UK’s Steel Giant British Steel to Liquidate amid Failure to Secure External Funding

British Steel which is the country’s second largest steel producer has been ordered into liquidation as it struggles with industry-wide troubles and Brexit, threatening 25,000 jobs.
The company had asked for a package of support to tackle issues related to Britain’s pending departure from the European Union. Talks with the government failed to secure a bailout, and the Insolvency Service announced the liquidation on Wednesday.

British Steel is owned by the investment firm Greybull Capital and employed around 5,000 people, mostly in Scunthorpe, while 20,000 more depend on its supply chain.

Greybull Capital, which specializes in trying to turn around distressed businesses, said it had tried to keep British Steel alive but the challenges of Britain’s looming exit from the European Union proved insurmountable.

What led to the liquidation of British Steel?

In 2016, Greybull Capital has brought British Steel for one euro from Tata Steel and pledged to invest 400 million euros to revive the company. Although within months it boasted of return to profits and bright future ahead, two years later it entered into insolvency. The company’s top management blamed weak market demand, high raw material prices, the weakness of sterling and uncertainty over the outcome of Brexit discussions.

Is Brexit is to be really blamed?

Brexit has been a really important factor for British Steel’s crisis. Steel contracts are usually signed well in advance of the products being delivered. Now, UK is to leave European Union on 31 October and the terms of separation are yet to be agreed to result which British Steel’s overseas customers do not know what tariffs will apply to steel they buy from the company. Subsequently, the company’s order from EU dried up and it failed to inject the cash required to replace the drop in sales by the time favorable Brexit deal could be signed.

Why the government didn’t bail-out British Steel?

The current government in UK does not support bail out programs unless absolutely unavoidable. Also, the government has already loaned the company 120 million Euros to help it pay an EU bill for its carbon emissions. Apart from this, the date of Brexit has already been delayed once and the government did not want to lend British Steel money to tide it over in the hope of a Brexit deal that may not come.

On the other hand, the official stance is that British Steel and its bank lenders wanted the government to lend the company 30 million Euros on terms that were not commercial, which would have been unlawful under EU state aid rules.

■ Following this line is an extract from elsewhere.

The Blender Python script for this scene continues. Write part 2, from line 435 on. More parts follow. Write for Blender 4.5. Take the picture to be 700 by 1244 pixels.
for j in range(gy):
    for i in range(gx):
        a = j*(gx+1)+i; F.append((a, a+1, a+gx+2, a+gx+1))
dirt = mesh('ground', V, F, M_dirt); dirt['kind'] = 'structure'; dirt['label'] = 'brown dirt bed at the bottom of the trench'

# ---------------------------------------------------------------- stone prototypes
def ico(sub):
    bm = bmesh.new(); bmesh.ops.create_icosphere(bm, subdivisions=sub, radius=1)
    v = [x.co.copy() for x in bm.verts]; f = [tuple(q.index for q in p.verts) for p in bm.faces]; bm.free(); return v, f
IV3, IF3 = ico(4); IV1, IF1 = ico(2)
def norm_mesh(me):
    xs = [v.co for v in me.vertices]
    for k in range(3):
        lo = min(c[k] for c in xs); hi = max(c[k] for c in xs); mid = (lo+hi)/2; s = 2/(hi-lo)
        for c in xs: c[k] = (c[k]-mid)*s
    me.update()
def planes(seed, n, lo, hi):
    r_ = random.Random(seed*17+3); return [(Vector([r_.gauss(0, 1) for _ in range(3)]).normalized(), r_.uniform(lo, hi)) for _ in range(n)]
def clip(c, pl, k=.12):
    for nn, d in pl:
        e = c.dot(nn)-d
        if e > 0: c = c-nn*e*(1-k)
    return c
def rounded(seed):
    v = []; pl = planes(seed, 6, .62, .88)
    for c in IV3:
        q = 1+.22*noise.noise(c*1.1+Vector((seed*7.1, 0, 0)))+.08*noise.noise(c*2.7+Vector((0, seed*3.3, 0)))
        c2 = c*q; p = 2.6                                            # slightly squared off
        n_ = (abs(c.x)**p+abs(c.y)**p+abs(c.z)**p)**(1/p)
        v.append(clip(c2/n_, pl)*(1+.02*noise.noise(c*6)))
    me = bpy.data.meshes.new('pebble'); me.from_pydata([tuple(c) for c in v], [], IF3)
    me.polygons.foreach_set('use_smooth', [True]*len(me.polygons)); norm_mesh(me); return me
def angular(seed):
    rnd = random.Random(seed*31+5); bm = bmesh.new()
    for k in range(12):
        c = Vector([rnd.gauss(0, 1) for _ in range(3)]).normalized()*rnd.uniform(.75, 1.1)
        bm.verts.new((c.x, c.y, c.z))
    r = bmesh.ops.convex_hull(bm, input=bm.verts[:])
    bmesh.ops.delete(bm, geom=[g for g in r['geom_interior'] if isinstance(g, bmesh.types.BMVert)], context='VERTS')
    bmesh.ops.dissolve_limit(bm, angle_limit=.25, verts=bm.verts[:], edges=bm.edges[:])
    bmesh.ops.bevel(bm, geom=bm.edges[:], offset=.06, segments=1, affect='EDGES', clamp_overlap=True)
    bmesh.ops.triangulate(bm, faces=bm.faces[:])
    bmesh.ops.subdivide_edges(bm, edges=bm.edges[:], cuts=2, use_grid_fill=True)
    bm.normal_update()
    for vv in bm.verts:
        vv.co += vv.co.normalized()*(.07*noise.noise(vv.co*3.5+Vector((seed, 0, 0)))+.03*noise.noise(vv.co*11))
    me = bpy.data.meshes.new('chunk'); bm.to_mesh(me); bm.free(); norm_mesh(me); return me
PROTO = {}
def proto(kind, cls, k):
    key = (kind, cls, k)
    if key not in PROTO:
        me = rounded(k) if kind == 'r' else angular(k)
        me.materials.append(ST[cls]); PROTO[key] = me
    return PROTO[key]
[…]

The trouble in UK’s entire steel industry

The UK’s steel industry is in trouble since the past few years because of the variety of factors including overcapacity in EU and influx of cheap Chinese imports. The closure of the Redcar steelworks in 2015 was a significant blow to the sector and left the UK with only two blast furnace steelworks, which make steel from raw materials: Scunthorpe and Tata Steel-owned Port Talbot in south Wales.

There are also four electric arc furnaces in the UK, which make products from recycled steel. There are three of these sites in Sheffield and one in Cardiff. An industry that employed 323,000 people in 1971 now employs less than a tenth of that, at 31,900. British Steel is the only UK producer of rail, and a vast array of construction products. A loss of this would mean Britain has no choice but to import increasing volumes of steel for construction and infrastructure projects.